Kenya will get a floating barge at the Coast to generate electricity as a temporary measure to avoid rationing and blackouts, amid a rising demand and delays in onboarding new power plants.
Joseph Siror, the managing director of Kenya Power, revealed that plans are at an advanced stage to set up the plant at the Coast, adding that it was initially expected to be operational by December this year.
The plant, expected to have a generation capacity of between 200-400Megawatts (MW), is a short-term move to ensure that Kenya is not plunged into blackouts given the fast-rising demand and the lengthy period it takes to build conventional power plants.
Kenya recorded six new peak demands last year, with the latest being 2,439.06MW on December 4, 2025. The surge in demand has forced Kenya to deepen reliance on Ethiopia and Uganda to avoid countrywide blackouts.
Parliament recently allowed Kenya Power to resume talks with power producers. But bureaucracy and the lengthy period it takes to build a power plant has heightened the need for a short-term solution.
“The ministry is currently engaging on the floating barge, which will be a gas plant based on the sea, and what we will be required to do is to connect a transmission line to our grid,” Dr Siror said.

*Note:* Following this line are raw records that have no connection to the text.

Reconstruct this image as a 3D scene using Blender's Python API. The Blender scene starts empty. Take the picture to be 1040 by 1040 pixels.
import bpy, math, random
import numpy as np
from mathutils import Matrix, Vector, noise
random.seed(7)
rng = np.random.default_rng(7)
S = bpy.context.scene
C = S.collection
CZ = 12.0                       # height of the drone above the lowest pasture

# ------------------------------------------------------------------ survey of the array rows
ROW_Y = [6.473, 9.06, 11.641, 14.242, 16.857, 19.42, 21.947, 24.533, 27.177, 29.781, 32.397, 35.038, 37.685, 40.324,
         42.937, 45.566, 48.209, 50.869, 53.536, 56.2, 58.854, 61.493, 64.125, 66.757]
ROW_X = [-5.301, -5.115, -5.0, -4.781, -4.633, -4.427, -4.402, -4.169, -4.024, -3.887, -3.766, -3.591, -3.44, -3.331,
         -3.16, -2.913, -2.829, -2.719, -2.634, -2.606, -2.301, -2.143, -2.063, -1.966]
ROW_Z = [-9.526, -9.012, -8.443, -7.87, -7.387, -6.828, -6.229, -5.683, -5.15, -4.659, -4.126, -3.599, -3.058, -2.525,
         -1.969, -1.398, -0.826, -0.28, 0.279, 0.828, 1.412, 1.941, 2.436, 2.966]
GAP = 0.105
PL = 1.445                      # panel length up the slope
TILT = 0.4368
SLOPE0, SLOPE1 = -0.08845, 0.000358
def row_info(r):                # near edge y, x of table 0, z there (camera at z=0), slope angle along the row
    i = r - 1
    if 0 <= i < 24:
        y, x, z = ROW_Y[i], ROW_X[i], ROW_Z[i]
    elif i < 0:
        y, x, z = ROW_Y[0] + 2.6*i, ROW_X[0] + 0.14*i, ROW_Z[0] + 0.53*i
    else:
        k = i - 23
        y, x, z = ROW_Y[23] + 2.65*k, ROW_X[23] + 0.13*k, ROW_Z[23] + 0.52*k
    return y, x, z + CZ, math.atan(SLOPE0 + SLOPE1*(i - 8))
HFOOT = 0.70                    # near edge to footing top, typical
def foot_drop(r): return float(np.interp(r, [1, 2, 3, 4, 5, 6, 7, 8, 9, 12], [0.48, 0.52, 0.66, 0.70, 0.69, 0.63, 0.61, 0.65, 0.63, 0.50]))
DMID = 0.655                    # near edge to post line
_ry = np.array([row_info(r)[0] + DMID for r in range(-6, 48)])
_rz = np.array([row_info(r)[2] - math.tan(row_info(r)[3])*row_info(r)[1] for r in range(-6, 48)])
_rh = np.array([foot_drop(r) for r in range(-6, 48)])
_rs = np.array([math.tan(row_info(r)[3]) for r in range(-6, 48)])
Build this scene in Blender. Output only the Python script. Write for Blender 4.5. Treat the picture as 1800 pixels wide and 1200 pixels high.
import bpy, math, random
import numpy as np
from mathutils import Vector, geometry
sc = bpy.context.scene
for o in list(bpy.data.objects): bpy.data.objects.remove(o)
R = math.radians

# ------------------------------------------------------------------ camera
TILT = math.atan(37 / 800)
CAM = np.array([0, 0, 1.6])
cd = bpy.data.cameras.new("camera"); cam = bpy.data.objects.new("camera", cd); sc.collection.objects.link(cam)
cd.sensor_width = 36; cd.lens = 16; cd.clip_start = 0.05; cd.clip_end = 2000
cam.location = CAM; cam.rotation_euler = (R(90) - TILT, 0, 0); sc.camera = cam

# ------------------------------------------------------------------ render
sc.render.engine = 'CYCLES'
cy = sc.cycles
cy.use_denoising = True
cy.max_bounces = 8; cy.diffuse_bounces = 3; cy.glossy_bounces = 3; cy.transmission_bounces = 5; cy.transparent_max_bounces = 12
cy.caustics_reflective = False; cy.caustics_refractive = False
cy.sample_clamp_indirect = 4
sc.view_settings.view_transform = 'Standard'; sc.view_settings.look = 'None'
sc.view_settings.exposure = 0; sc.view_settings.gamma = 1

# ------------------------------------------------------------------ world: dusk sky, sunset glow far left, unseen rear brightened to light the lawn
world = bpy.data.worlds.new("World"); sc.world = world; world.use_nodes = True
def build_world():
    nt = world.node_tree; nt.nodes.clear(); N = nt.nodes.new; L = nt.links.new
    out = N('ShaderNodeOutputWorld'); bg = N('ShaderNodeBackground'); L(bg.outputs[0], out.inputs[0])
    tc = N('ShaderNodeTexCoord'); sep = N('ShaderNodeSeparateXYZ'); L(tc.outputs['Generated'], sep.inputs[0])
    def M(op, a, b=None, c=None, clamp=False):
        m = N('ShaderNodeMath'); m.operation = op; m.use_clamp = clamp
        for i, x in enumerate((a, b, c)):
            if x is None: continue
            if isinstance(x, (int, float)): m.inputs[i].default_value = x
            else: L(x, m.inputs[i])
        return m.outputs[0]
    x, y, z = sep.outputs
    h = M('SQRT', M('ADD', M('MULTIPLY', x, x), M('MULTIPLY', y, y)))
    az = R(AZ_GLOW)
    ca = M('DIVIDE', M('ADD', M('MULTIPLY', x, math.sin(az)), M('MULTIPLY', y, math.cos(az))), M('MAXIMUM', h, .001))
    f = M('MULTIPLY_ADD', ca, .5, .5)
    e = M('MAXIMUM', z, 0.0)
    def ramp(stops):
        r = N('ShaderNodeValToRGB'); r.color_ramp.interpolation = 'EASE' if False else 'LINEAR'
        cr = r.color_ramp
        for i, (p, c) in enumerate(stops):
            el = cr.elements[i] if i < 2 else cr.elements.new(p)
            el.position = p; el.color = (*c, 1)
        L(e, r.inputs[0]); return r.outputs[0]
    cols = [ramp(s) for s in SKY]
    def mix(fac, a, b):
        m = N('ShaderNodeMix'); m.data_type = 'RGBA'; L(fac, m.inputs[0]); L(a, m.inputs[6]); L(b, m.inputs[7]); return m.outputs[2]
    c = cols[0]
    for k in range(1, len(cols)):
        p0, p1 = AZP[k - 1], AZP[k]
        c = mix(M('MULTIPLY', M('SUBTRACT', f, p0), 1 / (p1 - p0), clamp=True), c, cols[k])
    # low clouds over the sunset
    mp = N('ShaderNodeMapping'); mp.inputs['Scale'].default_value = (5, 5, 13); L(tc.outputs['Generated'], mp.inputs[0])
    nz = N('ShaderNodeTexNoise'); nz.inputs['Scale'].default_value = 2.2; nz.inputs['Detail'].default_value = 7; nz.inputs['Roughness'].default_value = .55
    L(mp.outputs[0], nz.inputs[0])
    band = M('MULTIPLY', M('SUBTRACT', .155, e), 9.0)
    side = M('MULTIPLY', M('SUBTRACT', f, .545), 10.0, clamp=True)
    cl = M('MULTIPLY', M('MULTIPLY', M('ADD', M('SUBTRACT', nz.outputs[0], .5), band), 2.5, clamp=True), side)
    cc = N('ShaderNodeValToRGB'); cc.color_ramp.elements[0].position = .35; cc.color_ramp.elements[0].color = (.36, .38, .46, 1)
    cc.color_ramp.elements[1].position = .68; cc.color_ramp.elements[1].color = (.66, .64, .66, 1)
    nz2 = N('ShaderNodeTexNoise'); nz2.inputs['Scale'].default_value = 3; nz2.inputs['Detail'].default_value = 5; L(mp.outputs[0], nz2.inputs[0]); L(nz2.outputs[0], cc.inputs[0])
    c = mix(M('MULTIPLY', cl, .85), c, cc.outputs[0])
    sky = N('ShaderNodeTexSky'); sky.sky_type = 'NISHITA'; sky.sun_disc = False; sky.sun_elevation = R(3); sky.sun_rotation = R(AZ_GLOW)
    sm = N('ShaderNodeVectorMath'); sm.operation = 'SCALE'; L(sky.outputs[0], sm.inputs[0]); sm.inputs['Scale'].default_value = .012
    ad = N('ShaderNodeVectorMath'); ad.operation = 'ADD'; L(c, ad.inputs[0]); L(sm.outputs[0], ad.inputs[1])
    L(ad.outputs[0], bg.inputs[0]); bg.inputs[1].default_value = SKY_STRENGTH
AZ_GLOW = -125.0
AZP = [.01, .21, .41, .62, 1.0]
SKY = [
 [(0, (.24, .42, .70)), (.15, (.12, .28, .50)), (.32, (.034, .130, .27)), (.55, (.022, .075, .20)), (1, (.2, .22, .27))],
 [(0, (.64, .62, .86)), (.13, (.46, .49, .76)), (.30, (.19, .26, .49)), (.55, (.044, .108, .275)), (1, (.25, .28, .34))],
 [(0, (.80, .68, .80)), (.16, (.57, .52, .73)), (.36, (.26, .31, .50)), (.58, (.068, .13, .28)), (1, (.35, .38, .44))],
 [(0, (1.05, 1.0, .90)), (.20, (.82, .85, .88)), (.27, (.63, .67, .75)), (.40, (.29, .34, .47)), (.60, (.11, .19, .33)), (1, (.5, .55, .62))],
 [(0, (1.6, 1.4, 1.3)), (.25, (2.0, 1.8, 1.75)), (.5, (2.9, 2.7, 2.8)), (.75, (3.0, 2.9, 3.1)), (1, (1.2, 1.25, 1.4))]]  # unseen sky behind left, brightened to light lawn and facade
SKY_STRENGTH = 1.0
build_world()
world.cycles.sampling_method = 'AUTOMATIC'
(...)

“The floating barge will help to meet the imminent shortfall we might encounter ahead as we await new plants...the initial plan was to have it come on board by December.”
Kenya’s spinning reserves (extra unused electricity capacity) are significantly below the globally recommended range of seven-15 percent, exposing the country to the danger of blackouts in case of a sudden surge in demand.
A floating barge refers to a power plant located on a special ship and supplies critically needed electricity independently of local resources or infrastructure. These plants use natural gas or diesel to generate electricity.
Conventional power plants take longer to construct, with a 35MW geothermal power plant taking at least 36 months.
Kenya urgently needs to step up local power generation to avoid the increased dependence on Ethiopia and Uganda. Reliance on the two countries places Kenya at a big risk of outages in case of a major breakdown of the hydro plants.
Ethiopia accounted for 9.3 percent (1,405.87Gigawatt-hours) of the 15,067.69GWh that Kenya Power bought last year while a further 277.79GWh or one percent was imported from Uganda.
The floating barge at the Coast will be the first in Kenya. Details such as the model of acquiring it and the total costs remain undisclosed. Kenya Power is currently locked in negotiations with power producers keen to construct power plants in the country.
The utility had been barred from signing new plants since 2018, an embargo that has seen local generation trail demand.